Excited dinosaur watchers are rushing to Dinosaur Valley in Texas, which was like a prehistoric highway in the early Cretaceous Period.
This summer, devastating droughts have revealed many ancient wonders, such as the Spanish Stonehenge, or the ruins of a 3400-year-old city in Iraq, and Texas is no exception. The severe lack of rain there has allowed us a rare glimpse at some 113-million-year-old dinosaur tracks preserved in stone, before they’ll soon disappear from our eyes again.
The deep footprints, complete with long claw marks, lie in the bed of the Paluxy River, which runs through Dinosaur Valley State Park about 140 kilometers southwest of Dallas. They were most likely left there by an Acrocanthosaurus, an enormous carnivore that lived in what is now North America some 113 to 110 million years ago. This genus of dinosaur could grow up to 11 meters (36 feet) in length, and its enormous size is reflected in its footprints, which can extend 30 centimeters (one foot) from heel to claw.
Jeff Davis, the park’s superintendent, said months of extremely dry weather have dried up more of the Paluxy River than usual.
“That’s exposed tracks that are very rarely seen,” he explained. “They’re typically covered in deep water, gravel and sandbars.”
“They are under mud and water most of the time. Only during extreme drought are some visible,” added Paul Baker, who grew up in the park trailing along behind his dad and has worked there as a ranger for three decades.
Baker and other volunteers led by him help clean up the tracks with whisk brooms and leaf blowers so visitors can get a good glimpse of them.
In the early Cretaceous Period, the Dinosaur Valley State Park was like a prehistoric highway. It features five main track sites featuring the footprints of both theropods (including Acrocanthosaurus and Tyrannosaurus rex) and sauropods, four-legged dinosaurs whose members are known for their long noodle necks and elephant-like tracks.
One such sauropod species is the Sauroposeidon, a gigantic herbivore that stood about 18 meters tall and weighed about 39 tons. According to Davis, the Acrocanthosaurus may have fed on the Sauroposeidon‘s young or injured. The footprints were made when the area was a shallow inland sea during the Cretaceous period, long before the time of rolling prairies in central Texas.
The tracks were first discovered in 1909 after a massive flood hit the Paluxy River, exposing the fossilized prints. At first, paleontologists only noticed the distinctive three-toed theropod prints, but later they realized the site was also home to sauropod footprints – the first distinct sauropod tracks ever found in the world.

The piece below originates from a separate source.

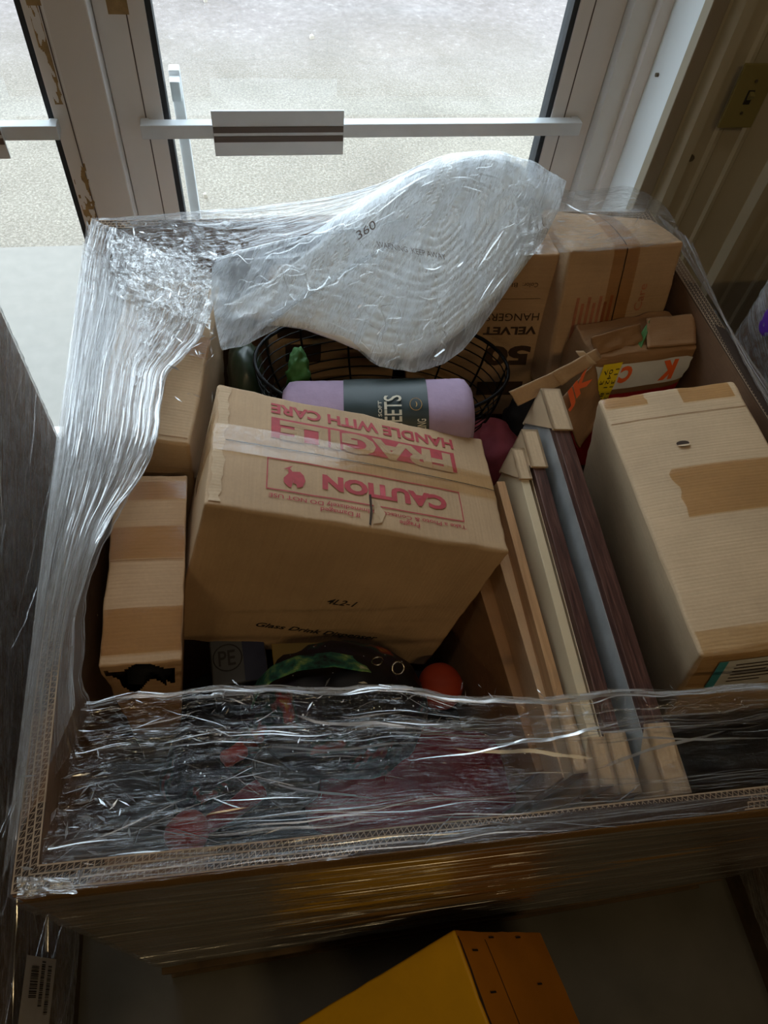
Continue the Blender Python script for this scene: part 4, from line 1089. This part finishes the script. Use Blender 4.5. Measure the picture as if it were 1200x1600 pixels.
def lap(name, O, I, mat, nu, nv, wr, seed, sag=0, dens=lambda s, t: 1 + 0 * s, su=1, ragged=0, uvswap=False):
    """loose film between an outer curve O and an inner free edge I"""
    O = poly_interp(O, nu); I = poly_interp(I, nu); T = np.linspace(0, 1, nv)[None, :, None]
    S = np.linspace(0, 1, nu)[:, None]
    if ragged:
        rg_ = ragged * (perlin(S * 14, S * 0 + .3, seed) + .5 * perlin(S * 40, S * 0 + .7, seed + 1)); I = I + (I - O) * rg_
    G = O[:, None] * (1 - T) + I[:, None] * T
    Ts = T[..., 0] + 0 * S; Ss = S + 0 * Ts
    G[..., 2] -= sag * np.sin(np.pi * Ts)
    LO = np.linalg.norm(np.diff(O, axis=0), axis=1).sum(); LT = np.linalg.norm(I - O, axis=1)[:, None]
    u = Ss * LO; v = Ts * LT.mean()
    G[..., 2] += wr(u, v, Ss, Ts, seed)
    sheet(name, G, mat, film, np.stack([u, v], -1), dens=dens(Ss, Ts))
    return G
RF = RIM + .011
# --- left lap
def wr_left(u, v, s, t, sd_):
    d = .0035 * ridged(u * 1.6, v * 60 + 1.5 * perlin(u * 3, v * 4, sd_), sd_, 3) + .002 * perlin(u * 2, v * 110, sd_ + 3)
    return d * np.minimum(1, .35 + 3 * t) + .012 * t * perlin(u * 5, v * 6, sd_ + 6) + .008 * np.clip(s - .78, 0, 1) * 5 * ridged(u * 22, v * 22, sd_ + 8, 3)
Oleft = [(-.297, .14, RF), (-.296, .5, RF), (-.292, .9, RF), (-.288, 1.20, RF), (-.276, 1.262, RF)]
Ileft = [atz(118, 1112, .945), atz(112, 1040, .95), atz(118, 960, .952), atz(145, 880, .953), atz(180, 800, .956), atz(228, 735, .962), atz(246, 690, .968), atz(252, 640, .97), atz(262, 585, .972), atz(290, 560, .972), atz(318, 520, .972), atz(338, 470, .972), atz(345, 432, .974)]
GL1 = lap('left_lap', Oleft, Ileft, M['film_left'], 420, 170, wr_left, 41, 0, lambda s, t: .35 + 1.0 * np.clip(s * 2.2, 0, 1) * (.5 + .6 * t) + .8 * np.exp(-((t - 1) / .05) ** 2), ragged=.015)
# second, looser layer on the left that hangs inside the near half
Ileft2 = [atz(150, 1130, .90), atz(128, 1050, .935), atz(135, 930, .945), atz(165, 850, .95), atz(205, 770, .957), atz(232, 700, .965), atz(245, 640, .968), atz(235, 560, .97), atz(230, 500, .97), atz(240, 450, .97)]
lap('left_lap', [(-.296, .16, RF + .002), (-.296, .6, RF + .003), (-.288, 1.2, RF + .003)], Ileft2, M['film_left'], 300, 120, wr_left, 57, 0, lambda s, t: .2 + .6 * np.clip(s * 2, 0, 1) + .6 * np.exp(-((t - 1) / .06) ** 2), ragged=.08)
# --- front lap
def wr_front(u, v, s, t, sd_):
    a = .003 * ridged(u * 2.0 + 1.2 * perlin(u * 4, v * 5, sd_), v * 34, sd_, 3)
    b_ = .0032 * ridged(u * 13 + 2 * perlin(u * 6, v * 9, sd_ + 2), v * 17, sd_ + 5, 3)
    c_ = .016 * perlin(u * 4.5, v * 7, sd_ + 9)
    corner = np.exp(-(s / .22) ** 2)
    return (a * (.5 + t) + b_ * (.35 + 1.1 * corner) + c_ * t) * np.minimum(1, .15 + 2.4 * t)
Ofront = [(-.297, .142, RF), (.0, .133, RF), (.4, .119, RF), (.858, .103, RF)]
Ifront = [atz(124, 1100, .925), atz(180, 1094, .925), atz(250, 1086, .925), atz(362, 1068, .93), (atz(388, 1076, .92)), atz(533, 1078, .925), atz(620, 1068, .93), atz(660, 1085, .925), atz(800, 1095, .93), atz(846, 1096, .93), atz(950, 1083, .935), atz(1096, 1074, .945), atz(1200, 1064, .955), atz(1320, 1050, .96)]
GF1 = lap('front_lap', Ofront, Ifront, M['film_lap'], 460, 170, wr_front, 71, .012, lambda s, t: .35 + 1.8 * np.exp(-((t - .97) / .06) ** 2) + .7 * np.exp(-((t - .72) / .05) ** 2) + .5 * np.exp(-(s / .12) ** 2), ragged=.03)
Ifr2 = [atz(135, 1150, .93), atz(250, 1135, .90), atz(420, 1128, .90), atz(600, 1120, .895), atz(780, 1112, .90), atz(930, 1108, .905), atz(1070, 1098, .93), atz(1190, 1090, .94)]
lap('front_lap', [(-.28, .15, RF - .002), (.3, .13, RF - .001), (.80, .112, RF - .002)], Ifr2, M['film_lap'], 300, 110, wr_front, 93, .02, lambda s, t: .4 + 1.5 * np.exp(-((t - .95) / .08) ** 2), ragged=.10)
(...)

Since then, researchers have discovered and documented many footprints in the park, but they are only occasionally visible when the river’s water levels allows them to be. Because of the current extreme drought in Texas, even more of the prints have been revealed along the riverbed than usual. But, according to Davis, rains had already began to fill in the ancient tracks, and will soon hide the secret treasures of the park once again in the mud and silt of the river.
When they will be seen again is remains unknown for now.